━━ Records supplied ━━
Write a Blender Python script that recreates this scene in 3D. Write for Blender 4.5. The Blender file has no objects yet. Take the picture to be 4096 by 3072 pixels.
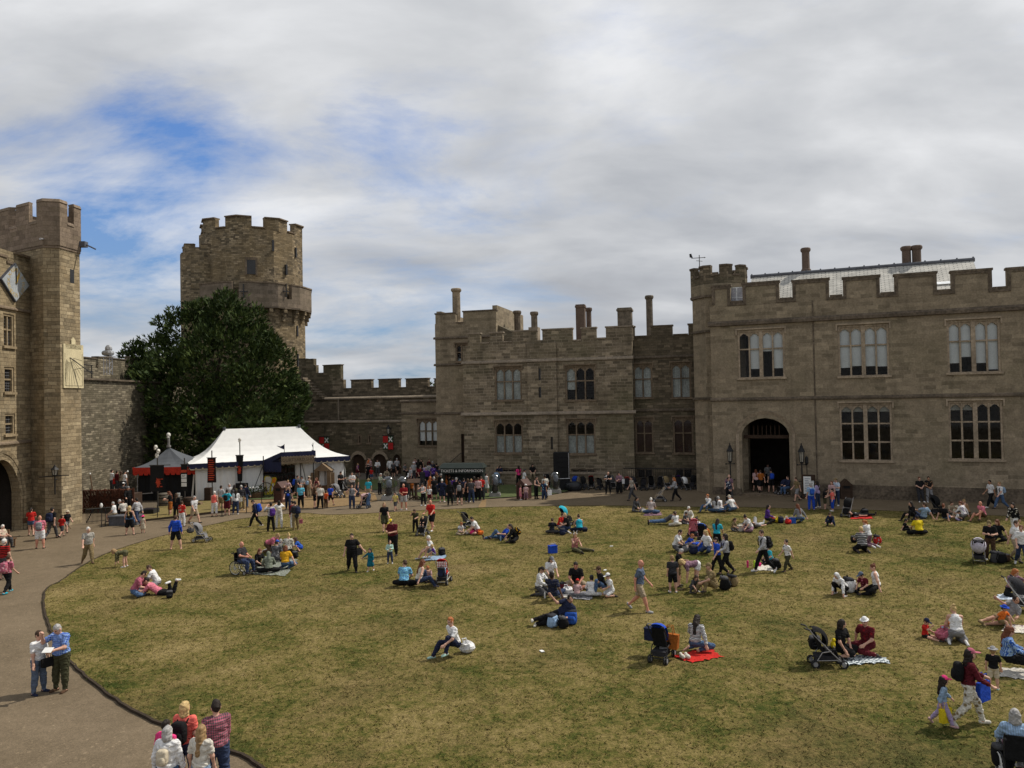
import bpy, math, random
import numpy as np
from math import sin, cos, pi, radians as R
from mathutils import Vector as V, Matrix as M
random.seed(11); rng = np.random.default_rng(5)
SC = bpy.context.scene; COL = SC.collection
F = 3076.0; CH = 7.5; PT = math.atan(.01836); RO = .02
def ray(px, py):
    cx = (px-2048)/F; cy = (1536-py)/F
    x = cx*cos(RO)+cy*sin(RO); y = -cx*sin(RO)+cy*cos(RO)
    return V((x, cos(PT)-y*sin(PT), sin(PT)+y*cos(PT)))
def G(px, py, z=0.0):            # the point of the level z seen at a photo pixel
    d = ray(px, py); t = (z-CH)/d.z
    return V((d.x*t, d.y*t, z))
def D(px, py, Y):                # the point at depth Y seen at a photo pixel
    d = ray(px, py); t = Y/d.y
    return V((d.x*t, Y, CH+d.z*t))
cam = bpy.data.cameras.new('camera'); co = bpy.data.objects.new('camera', cam); COL.objects.link(co)
co.matrix_world = M.Translation((0, 0, CH)) @ M.Rotation(pi/2+PT, 4, 'X') @ M.Rotation(-RO, 4, 'Z')
cam.sensor_width = 36; cam.lens = F/4096*36; cam.clip_end = 3000; cam.clip_start = .1
SC.camera = co
SC.view_settings.view_transform = 'Standard'; SC.view_settings.look = 'None'
SC.view_settings.exposure = EXPO = 0.0; SC.view_settings.gamma = 1
def tag(o, label=None, cat=None, group=None, kind=None):
    if label: o['label'] = label
    if cat: o['category'] = cat
    if group: o['group'] = group
    if kind: o['kind'] = kind
    return o
def empty(name, loc=(0, 0, 0), rz=0, label=None, cat=None, group=None):
    o = bpy.data.objects.new(name, None); COL.objects.link(o)
    o.location = loc; o.rotation_euler = (0, 0, rz); o.empty_display_size = .1
    return tag(o, label, cat, group)
MATS = {}
def nmat(name):
    m = bpy.data.materials.new(name); m.use_nodes = True
    nt = m.node_tree; b = nt.nodes['Principled BSDF']
    return m, nt, b
def nd(nt, t, out=None, **kw):
    n = nt.nodes.new(t)
    for k, v in kw.items():
        if k.startswith('i_'):
            key = k[2:]
            key = int(key) if key.isdigit() else key.replace('_', ' ')
            s = n.inputs[key]
            if hasattr(v, 'is_linked') or hasattr(v, 'links'): nt.links.new(v, s)
            else: s.default_value = v
        else: setattr(n, k, v)
    return n
def lk(nt, a, b): nt.links.new(a, b)
def c4(c): return (c[0], c[1], c[2], 1)
def mixc(nt, fac, a, b, bt='MIX'):
    n = nt.nodes.new('ShaderNodeMix'); n.data_type = 'RGBA'; n.blend_type = bt; n.clamp_factor = True
    for s, v in ((0, fac), (6, a), (7, b)):
        if hasattr(v, 'links'): nt.links.new(v, n.inputs[s])
        else: n.inputs[s].default_value = v if s == 0 else c4(v)
    return n.outputs[2]
def ramp(nt, fac, stops):
    n = nt.nodes.new('ShaderNodeValToRGB'); e = n.color_ramp.elements
    while len(e) < len(stops): e.new(.5)
    for i, (p, c) in enumerate(stops):
        e[i].position = p; e[i].color = c4(c) if hasattr(c, '__len__') else (c, c, c, 1)
    lk(nt, fac, n.inputs[0]); return n.outputs[0]
def noise(nt, vec, scale, detail=3, rough=.55, dist=0):
    n = nd(nt, 'ShaderNodeTexNoise', i_Scale=scale, i_Detail=detail, i_Roughness=rough, i_Distortion=dist)
    if vec is not None: lk(nt, vec, n.inputs['Vector'])
    return n.outputs[0]
def mth(nt, op, a, b=0.0, c=0.0):
    n = nt.nodes.new('ShaderNodeMath'); n.operation = op
    for i, v in enumerate((a, b, c)):
        if hasattr(v, 'links'): lk(nt, v, n.inputs[i])
        else: n.inputs[i].default_value = v
    return n.outputs[0]
def bump(nt, b, h, s=.4, d=.02):
    n = nd(nt, 'ShaderNodeBump', i_Strength=s, i_Distance=d); lk(nt, h, n.inputs['Height'])
    lk(nt, n.outputs[0], b.inputs['Normal'])
def stone(name, c1, c2, mortar, bw=.62, rh=.28, stain=(.10, .085, .05), green=.3, bs=.5, mott=1.0, ms=.012):
    if name in MATS: return MATS[name]
    m, nt, b = nmat(name)
    uv = nd(nt, 'ShaderNodeUVMap').outputs[0]
    tc = nd(nt, 'ShaderNodeTexCoord').outputs['Object']
    wob = nd(nt, 'ShaderNodeTexNoise', i_Scale=1.6, i_Detail=2); lk(nt, uv, wob.inputs['Vector'])
    off = nd(nt, 'ShaderNodeVectorMath', operation='SCALE'); lk(nt, wob.outputs[1], off.inputs[0]); off.inputs[3].default_value = .09
    add = nd(nt, 'ShaderNodeVectorMath', operation='ADD'); lk(nt, uv, add.inputs[0]); lk(nt, off.outputs[0], add.inputs[1])
    br = nd(nt, 'ShaderNodeTexBrick', i_Color1=(0, 0, 0, 1), i_Color2=(1, 1, 1, 1), i_Mortar=(.5, .5, .5, 1), i_Scale=1.0)
    br.inputs['Brick Width'].default_value = bw; br.inputs['Row Height'].default_value = rh
    br.inputs['Mortar Size'].default_value = ms; br.inputs['Mortar Smooth'].default_value = .4; br.inputs['Bias'].default_value = -.1
    br.offset = .43; br.squash = 1.35; br.squash_frequency = 3
    lk(nt, add.outputs[0], br.inputs['Vector'])
    n1 = noise(nt, tc, .28, 5, .65); n2 = noise(nt, tc, 1.7, 6, .7); n3 = noise(nt, tc, 9, 3, .6)
    mixv = lambda a, b_, t: tuple(a[i]+(b_[i]-a[i])*t for i in range(3))
    bc = ramp(nt, br.outputs[0], ((0, tuple(x*.74 for x in c2)), (.16, c2), (.40, mixv(c2, c1, .55)), (.62, mixv(c2, stain, .5)), (.80, c1), (1, tuple(x*1.3 for x in c1))))
    bc = mixc(nt, br.outputs[1], bc, mortar)
    c = mixc(nt, 1.0, bc, ramp(nt, n2, ((.28, .7), (.5, 1), (.72, 1.25))), 'MULTIPLY')
    c = mixc(nt, mth(nt, 'MULTIPLY', ramp(nt, n1, ((.42, 0), (.66, 1))), .65*mott), c, stain)
    n4 = noise(nt, tc, .16, 4, .6, .6)
    c = mixc(nt, mth(nt, 'MULTIPLY', ramp(nt, n4, ((.5, 0), (.7, 1))), green), c, (.10, .105, .045))
    mp = nd(nt, 'ShaderNodeMapping'); lk(nt, tc, mp.inputs[0]); mp.inputs['Scale'].default_value = (1.3, 1.3, .12)
    n5 = noise(nt, mp.outputs[0], 1, 4, .6)
    c = mixc(nt, mth(nt, 'MULTIPLY', ramp(nt, n5, ((.52, 0), (.75, 1))), .45*mott), c, (.055, .045, .03))
    c = mixc(nt, .5, c, ramp(nt, n3, ((.3, .6), (.7, 1.3))), 'MULTIPLY')
    lk(nt, c, b.inputs['Base Color']); b.inputs['Roughness'].default_value = .92; b.inputs['Specular IOR Level'].default_value = .15
    h = mth(nt, 'ADD', mth(nt, 'MULTIPLY', br.outputs[1], -.7), mth(nt, 'ADD', mth(nt, 'MULTIPLY', n3, .5), n2))
    bump(nt, b, h, bs, .05)
    MATS[name] = m; return m
def plain(name, c, rough=.8, metal=0, spec=.3, nz=.25, ns=14, bmp=.15):
    if name in MATS: return MATS[name]
    m, nt, b = nmat(name)
    tc = nd(nt, 'ShaderNodeTexCoord').outputs['Object']
    n = noise(nt, tc, ns, 4, .6); n2 = noise(nt, tc, ns*.13, 3, .6)
    col = mixc(nt, 1, c, ramp(nt, n, ((.3, 1-nz), (.7, 1+nz))), 'MULTIPLY')
    col = mixc(nt, 1, col, ramp(nt, n2, ((.3, 1-nz*.8), (.7, 1+nz*.8))), 'MULTIPLY')
    lk(nt, col, b.inputs['Base Color']); b.inputs['Roughness'].default_value = rough; b.inputs['Metallic'].default_value = metal
    b.inputs['Specular IOR Level'].default_value = spec
    if bmp: bump(nt, b, n, bmp, .02)
    MATS[name] = m; return m
def fastmesh(name, v, f, mats=(), mi=None, smooth=False):
    me = bpy.data.meshes.new(name)
    me.from_pydata([tuple(p) for p in v] if not isinstance(v, np.ndarray) else v.tolist(), [], f if isinstance(f, list) else f.tolist())
    for m in mats: me.materials.append(m)
    if mi is not None and len(mats) > 1: me.polygons.foreach_set('material_index', mi)
    if smooth: me.polygons.foreach_set('use_smooth', np.ones(len(me.polygons), dtype=bool))
    return me
def boxuv(me):
    n = len(me.polygons)
    if not n: return
    uvl = me.uv_layers.new(name='UVMap')
    co_ = np.empty(len(me.vertices)*3); me.vertices.foreach_get('co', co_); co_ = co_.reshape(-1, 3)
    nr = np.empty(n*3); me.polygons.foreach_get('normal', nr); nr = nr.reshape(-1, 3)
    lt = np.empty(n, dtype=np.int32); me.polygons.foreach_get('loop_total', lt)
    vi = np.empty(len(me.loops), dtype=np.int32); me.loops.foreach_get('vertex_index', vi)
    pn = np.repeat(nr, lt, axis=0); p = co_[vi]
    hn = np.hypot(pn[:, 0], pn[:, 1])+1e-9
    u = (-pn[:, 1]*p[:, 0]+pn[:, 0]*p[:, 1])/hn; v = p[:, 2].copy()
    flat = np.abs(pn[:, 2]) > .75
    u[flat] = p[flat, 0]; v[flat] = p[flat, 1]
    uvl.data.foreach_set('uv', np.stack([u, v], 1).ravel().astype(np.float32))
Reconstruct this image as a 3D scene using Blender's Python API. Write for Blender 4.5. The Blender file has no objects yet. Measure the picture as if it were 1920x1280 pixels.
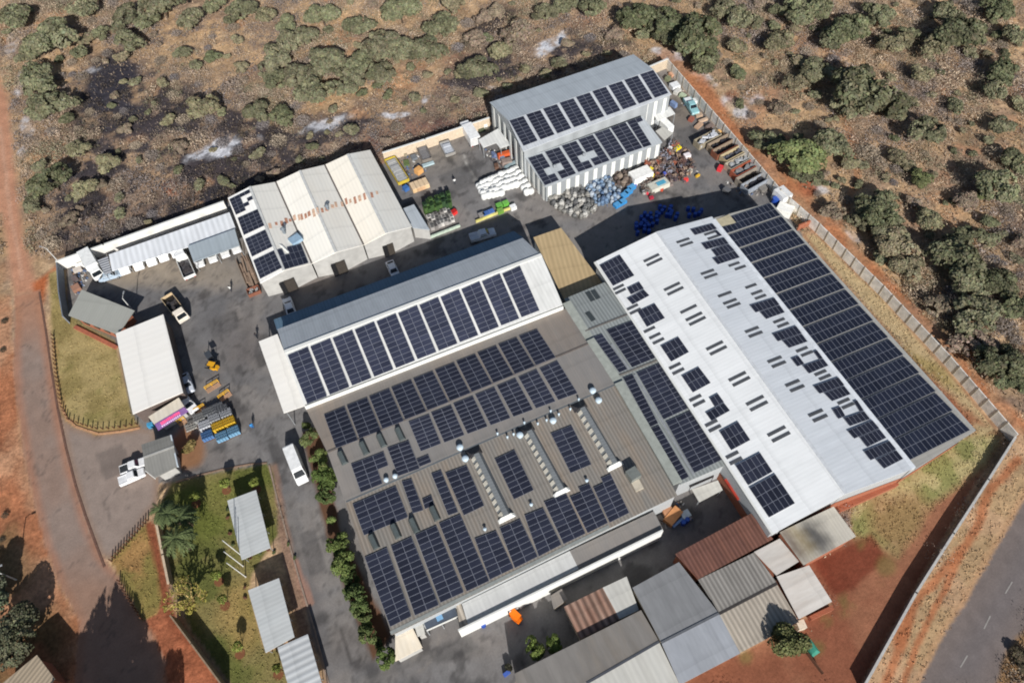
import bpy, math, random
import numpy as np
from mathutils import Vector, Matrix

random.seed(7)
RNG = np.random.default_rng(7)
scn = bpy.context.scene
COL = scn.collection
D2R = math.radians

# ------------------------------------------------------------------ camera model
HCAM, FPX = 110.0, 1356.0
PITCH, ROLL, YAW = D2R(57.74), D2R(-4.3), D2R(20.86)
def _axes():
    cp, sp = math.cos(PITCH), math.sin(PITCH)
    f = Vector((0, cp, -sp)); r = Vector((1, 0, 0)); u = r.cross(f)
    c, s = math.cos(ROLL), math.sin(ROLL)
    r2 = c * r + s * u; u2 = -s * r + c * u
    R = Matrix.Rotation(-YAW, 3, 'Z')
    return R @ r2, R @ u2, R @ f
AR, AU, AF = _axes()
CAM = Vector((0, 0, HCAM))
def ray(px, py):
    return AR * ((px - 960) / FPX) + AU * ((640 - py) / FPX) + AF
def W(px, py, z=0.0):
    """world point at height z that stands at photo position (px, py)"""
    d = ray(px, py)
    return CAM + d * ((z - HCAM) / d.z)
def plane3(a, b, c):
    n = (b - a).cross(c - a).normalized()
    if n.z < 0: n = -n
    return (a, n)
def WP(px, py, pl, off=0.0):
    a, n = pl
    a = a + n * off
    d = ray(px, py)
    return CAM + d * ((a - CAM).dot(n) / d.dot(n))
def project(xyz):
    P = xyz - np.array(CAM)
    x = P @ np.array(AR); y = P @ np.array(AU); z = P @ np.array(AF)
    z = np.where(z < 1, 1, z)
    return 960 + FPX * x / z, 640 - FPX * y / z

# ------------------------------------------------------------------ tagging
def tag(o, label=None, cat=None, group=None, kind=None):
    if label: o['label'] = label
    if cat: o['category'] = cat
    if group: o['group'] = group
    if kind: o['kind'] = kind
    return o
def thing(name, label, cat, loc=(0, 0, 0), rotz=0.0, group=None):
    o = bpy.data.objects.new(name, None)
    o.empty_display_size = 0.3
    COL.objects.link(o)
    o.location = loc; o.rotation_euler = (0, 0, rotz)
    return tag(o, label, cat, group)
def dup(root, loc, rotz=0.0, label=None, group=None, scale=None):
    r = root.copy(); COL.objects.link(r)
    r.location = loc; r.rotation_euler = (0, 0, rotz)
    if scale is not None: r.scale = scale
    if label: r['label'] = label
    if group: r['group'] = group
    for ch in list(root.children):
        c = ch.copy(); COL.objects.link(c); c.parent = r
        for g in list(ch.children):
            d = g.copy(); COL.objects.link(d); d.parent = c
    return r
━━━
### Prompt
Start at the line with "Reconstruct this image", stop at the line with "return 960 +", both lines included, and repeat that span exactly without its pictures.

### Exercise output
Reconstruct this image as a 3D scene using Blender's Python API. Write for Blender 4.5. The Blender file has no objects yet. Measure the picture as if it were 1920x1280 pixels.
import bpy, math, random
import numpy as np
from mathutils import Vector, Matrix

random.seed(7)
RNG = np.random.default_rng(7)
scn = bpy.context.scene
COL = scn.collection
D2R = math.radians

# ------------------------------------------------------------------ camera model
HCAM, FPX = 110.0, 1356.0
PITCH, ROLL, YAW = D2R(57.74), D2R(-4.3), D2R(20.86)
def _axes():
    cp, sp = math.cos(PITCH), math.sin(PITCH)
    f = Vector((0, cp, -sp)); r = Vector((1, 0, 0)); u = r.cross(f)
    c, s = math.cos(ROLL), math.sin(ROLL)
    r2 = c * r + s * u; u2 = -s * r + c * u
    R = Matrix.Rotation(-YAW, 3, 'Z')
    return R @ r2, R @ u2, R @ f
AR, AU, AF = _axes()
CAM = Vector((0, 0, HCAM))
def ray(px, py):
    return AR * ((px - 960) / FPX) + AU * ((640 - py) / FPX) + AF
def W(px, py, z=0.0):
    """world point at height z that stands at photo position (px, py)"""
    d = ray(px, py)
    return CAM + d * ((z - HCAM) / d.z)
def plane3(a, b, c):
    n = (b - a).cross(c - a).normalized()
    if n.z < 0: n = -n
    return (a, n)
def WP(px, py, pl, off=0.0):
    a, n = pl
    a = a + n * off
    d = ray(px, py)
    return CAM + d * ((a - CAM).dot(n) / d.dot(n))
def project(xyz):
    P = xyz - np.array(CAM)
    x = P @ np.array(AR); y = P @ np.array(AU); z = P @ np.array(AF)
    z = np.where(z < 1, 1, z)
    return 960 + FPX * x / z, 640 - FPX * y / z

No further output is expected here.